Oxana Timofeeva—What Lenin Teaches Us About Witchcraft
In this impersonal multiplicity, there is no one. What does this “no one” mean? It means a structural impossibility for “one” to be. A comrade is never alone—not in the trivial sense that there is always someone else around, but in the more radical sense that you are always many. You are Legion. This is how you succeed in “the fine art of not getting arrested,” persecuted, or burned alive by the inquisitors of your age. When you are many, you turn your back to the police officer and disappear.

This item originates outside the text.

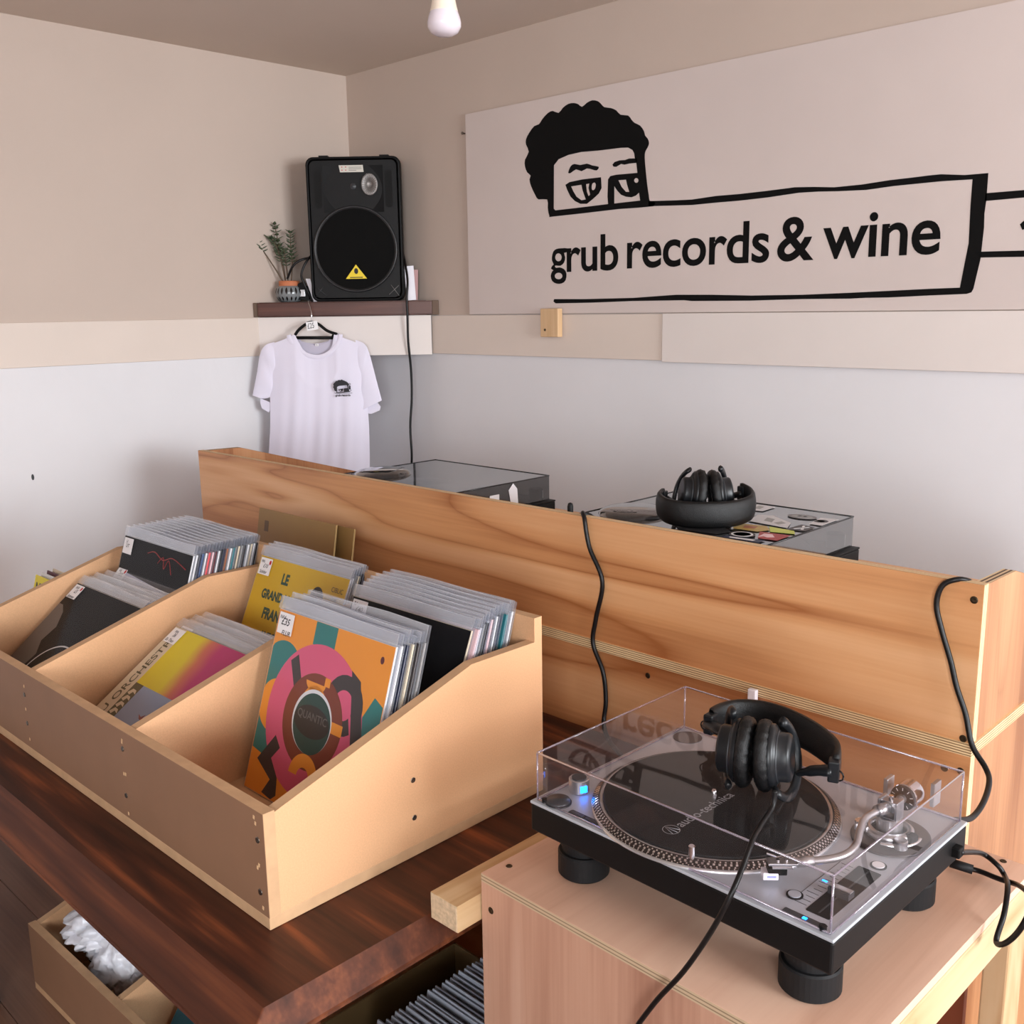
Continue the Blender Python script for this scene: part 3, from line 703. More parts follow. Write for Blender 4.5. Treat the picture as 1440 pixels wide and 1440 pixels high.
# ------------------------------------------------------------------ record racks
TH=.018
def rack(label,loc,rz,screws=True,CW=1.212,divs=(-.405,-.805)):
    r=thing('record_rack',label,'record rack',loc,rz)
    MB().box(-CW,.0,.0,0,.546,TH,M_mdfedge).build('base_board',r,bevel=.001)
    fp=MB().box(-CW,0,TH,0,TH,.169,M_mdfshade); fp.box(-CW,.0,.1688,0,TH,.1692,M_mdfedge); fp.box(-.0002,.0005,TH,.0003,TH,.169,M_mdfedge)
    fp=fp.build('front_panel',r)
    bp=MB().box(-CW,.528,TH,0,.546,.312,M_mdf).box(-CW,.5285,.3118,0,.5455,.3122,M_mdfedge).build('back_panel',r)
    prof=[(TH,TH),(.528,TH),(.528,.271),(.512,.271),(.384,.272),(TH,.166)]
    def panel(x0,x1,name):
        m=MB(); M=Matrix(((0,0,1,0),(1,0,0,0),(0,1,0,0),(0,0,0,1)))
        m.prism(prof,x0,x1,M_mdf,M)
        # sawn top edge
        for (a,b) in ((prof[5],prof[4]),(prof[4],prof[3]),(prof[3],prof[2])):
            m.add([(x0,a[0],a[1]+.0003),(x1,a[0],a[1]+.0003),(x1,b[0],b[1]+.0003),(x0,b[0],b[1]+.0003)],[(0,1,2,3)],M_mdfedge)
        return m.build(name,r)
    side=panel(-TH,0,'side_panel'); panel(-CW,-CW+TH,'side_panel')
    for x in divs: panel(x-TH/2,x+TH/2,'divider')
    if screws:
        for x,z in ((-.804,.123),(-.806,.066),(-.404,.138),(-.407,.057),(-.016,.127),(-.018,.050)):
            m=MB(); m.lathe([(0,.0006),(.0022,.0004),(.0040,.0012),(.0046,.0002)],M_screw,T(x,-.0001,z)@R('X',90),14,True,False); m.build('screw',fp)
        for z in (.124,.063):
            m=MB(); m.lathe([(0,.0002),(.0022,.0002),(.0038,.0010),(.0044,.0001)],M_screw,T(.0002,.257,z)@R('Y',90),14,True,False); m.build('screw',side)
        for x,z in ((-.802,.140),(-.806,.094),(-.803,.035),(-.404,.152),(-.405,.149),(-.402,.095),(-.408,.094),(-.405,.026),(-.022,.158),(-.019,.150),(-.017,.090),(-.021,.085),(-.014,.028)):
            MB().prism([(x-.002,z-.002),(x+.0015,z-.003),(x+.0025,z+.002),(x-.001,z+.003)],0,.0004,plain('bare_mdf_chip',(226,190,146),.8),T(0,-.0001,0)@UPRIGHT).build('chip_mark',fp)
    return r
RO=Vector((-1.092,.638,-.815)); RZ=.478
main_rack=rack('three-compartment MDF record rack standing on the dark table',RO,RZ)
def RW(x,y,z):   # rack frame -> room
    c,s_=math.cos(RZ*D),math.sin(RZ*D); return Vector((RO.x+x*c-y*s_,RO.y+x*s_+y*c,RO.z+z))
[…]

Comradeship creates a shield against the witch hunters who will try to catch us one by one, but who will never destroy the whole set of alliances that make up the Great Sorcery International. You know what I mean.

Franco “Bifo” Berardi—Game Over
Environmental collapse, global civil war, nuclear proliferation, and epidemics of panic and depression are steps towards extinction. But this is not the end of the world, since abstraction has created a world of its own, subsuming social language and prescribing the social forms of interaction.